If you are a boss: If your company mission statement is fuzzy, and not written using simple words, create a mission statement for your own team. Make sure you believe in it first, before you expect your team to belive in it. Even when your company mission statement is clear, you should still create a mission statement for your own team, that is in alignment with the overall mission of the company, but at the same time should be specific to your team, and motivate your team.

9. When Working from Home, Do the Work

When your boss allows you to telecommute, make sure you really work. Don’t take advantage of working from home and finish your personal tasks on that day. You should be thankful that you don’t have to deal with the stress of driving to work that day. Make sure to put additional hours on the day you work from home and finish few additional tasks. When working from home, don’t send an email 1st thing in the morning to someone at work cc-ing your boss, and last thing at night another email to someone at work cc-ing your boss. It is very lame.
If you are a boss: Make sure to allow your team to work from home. For most part, they’ll be extremely productive when they are working from home. Even if you know that they are not really “working” from home, it is Ok, as long as they deliver all their projects on time.

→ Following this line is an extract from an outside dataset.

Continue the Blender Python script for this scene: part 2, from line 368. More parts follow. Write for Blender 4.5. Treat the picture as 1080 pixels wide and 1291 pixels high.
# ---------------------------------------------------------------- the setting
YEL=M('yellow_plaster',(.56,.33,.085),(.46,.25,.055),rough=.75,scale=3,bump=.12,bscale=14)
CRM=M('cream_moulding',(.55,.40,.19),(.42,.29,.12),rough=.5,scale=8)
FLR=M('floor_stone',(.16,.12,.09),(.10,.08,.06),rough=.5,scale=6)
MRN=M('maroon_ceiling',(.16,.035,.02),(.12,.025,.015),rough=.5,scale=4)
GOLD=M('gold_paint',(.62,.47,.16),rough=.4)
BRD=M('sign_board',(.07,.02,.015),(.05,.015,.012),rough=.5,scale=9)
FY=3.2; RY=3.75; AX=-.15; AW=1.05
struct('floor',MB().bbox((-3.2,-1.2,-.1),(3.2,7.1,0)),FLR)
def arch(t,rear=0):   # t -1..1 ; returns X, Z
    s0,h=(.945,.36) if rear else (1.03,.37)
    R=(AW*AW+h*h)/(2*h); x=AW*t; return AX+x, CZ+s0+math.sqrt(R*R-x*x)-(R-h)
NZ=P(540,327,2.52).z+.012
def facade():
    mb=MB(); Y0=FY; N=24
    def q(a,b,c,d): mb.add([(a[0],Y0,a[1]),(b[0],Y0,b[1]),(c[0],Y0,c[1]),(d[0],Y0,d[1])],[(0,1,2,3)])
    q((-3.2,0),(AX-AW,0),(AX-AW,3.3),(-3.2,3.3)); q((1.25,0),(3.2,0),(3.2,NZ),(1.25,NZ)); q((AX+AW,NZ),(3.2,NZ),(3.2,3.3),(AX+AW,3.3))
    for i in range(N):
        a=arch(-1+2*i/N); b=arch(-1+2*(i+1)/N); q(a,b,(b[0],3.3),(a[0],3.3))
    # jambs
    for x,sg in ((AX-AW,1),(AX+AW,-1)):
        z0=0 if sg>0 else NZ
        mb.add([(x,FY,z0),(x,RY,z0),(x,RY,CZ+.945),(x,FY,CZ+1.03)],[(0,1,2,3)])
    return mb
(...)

10. Finish the TPS Report and Move on

Finally, finish the TPS report (or whatever report you boss is asking) on time. Even when your boss is asking you to finish some totally useless report that nobody would ever review, just finish it and submit it to him on time, and move on to the next project. If running TPS report takes only 1 hour, don’t talk to your colleagues for 2 hours about how lame your boss is to request you the TPS report.
If you are a boss: Don’t ask your subordinate to run any useless TPS report. It is better for them to be browse the internet and learn something, than to run your lame TPS report.